Foster expertly and succinctly takes the reader through the incredibly tough standards set by the military planners, the competition between American Bantam, Willys and — to a lesser extent — Ford to create this unique vehicle, and the incredible amount of work necessary to build it within an insanely short timeframe. This section alone is worth the price of admission, and leaves one wondering if we have the ingenuity and creativity to do something like this today.

During most of its existence, change was not a watchword for Jeep, in large part because its parent companies were not flush with cash. This meant that changes were often made on an as-needed basis, and limited to upgrades instead of new vehicles. This didn’t stop the creation of new concepts and designs (some very un-Jeeplike), including a pickup that used the front section of an AMC Hornet mated to a stub frame carrying a six-foot bed. This small pickup would have been called the Jeep Cowboy, and been powered by either an inline six or 360 cu.in. V8. High demand for AMC’s Hornet kept it from production, but it wasn’t the last new idea the company had by any means.

While partnered with Renault, AMC set Roy Lunn, head of Jeep Engineering, to work on a radical new line of vehicles. Launched in 1984 as the XJ series, the new Jeep Cherokee was a unit-body four-wheel-drive SUV that was 21 in. shorter, 1,200 lb. lighter, and no less capable than the full-size Cherokee and Wagoneer its successors eventually would replace. Jeep also mocked up a four-door sedan based on the XJ (which looked like it came from the Volvo family tree), a five-passenger minivan with four-wheel-drive, and perhaps the coolest Jeep to never reach production, the Jeep JJ.

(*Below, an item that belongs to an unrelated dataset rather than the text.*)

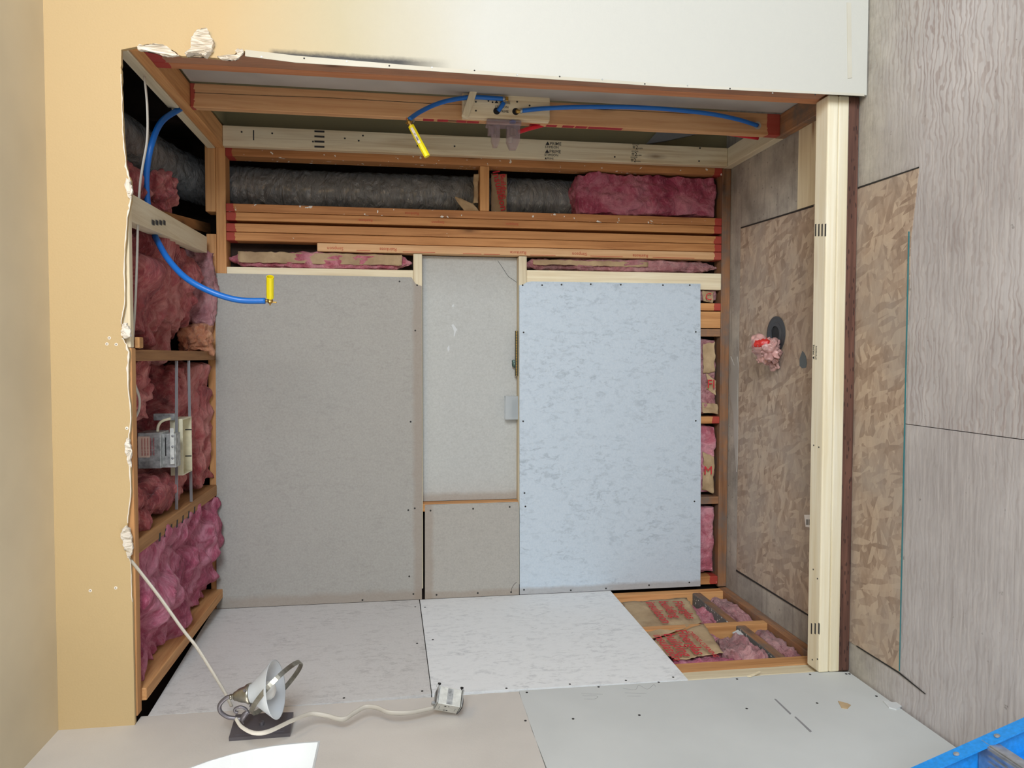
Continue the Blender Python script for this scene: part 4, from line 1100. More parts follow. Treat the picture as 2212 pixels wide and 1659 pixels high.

Aimed at the market then being taken by storm by the likes of the Suzuki Samurai and Chevy’s Geo Tracker, the JJ was a handsome-bordering-on-cute small two-door SUV that placed a transverse front-drive powertrain longitudinally in the nose of the vehicle. Tha halfshafts that normally would drive the front wheels were replaced by driveshafts that sent power to the front and rear differentials. Unfortunately, a disagreement with Alain Clenet and ASHA Corporation over the unique drive system, and “mission creep” which expanded the JJ line to include a four-door model that would require substantial development that would have greatly increased the program’s cost, scuttled the project.

As the reader gets closer to the present, the book falls into a trap common to the genre: reciting the trim levels and prices, technical changes, and sales of the various models. The reason is simple: the lack of distance from the events makes it difficult to create the context necessary to put the near-present into an historical perspective.

Despite this, Foster has created a book well worth the time of Jeep aficionados and the generally curious alike. It’s the perfect respite from the doom and gloom of this year of quarantine, and well worth the price. It also makes you wish he’d tackle the Jeep JJ story next.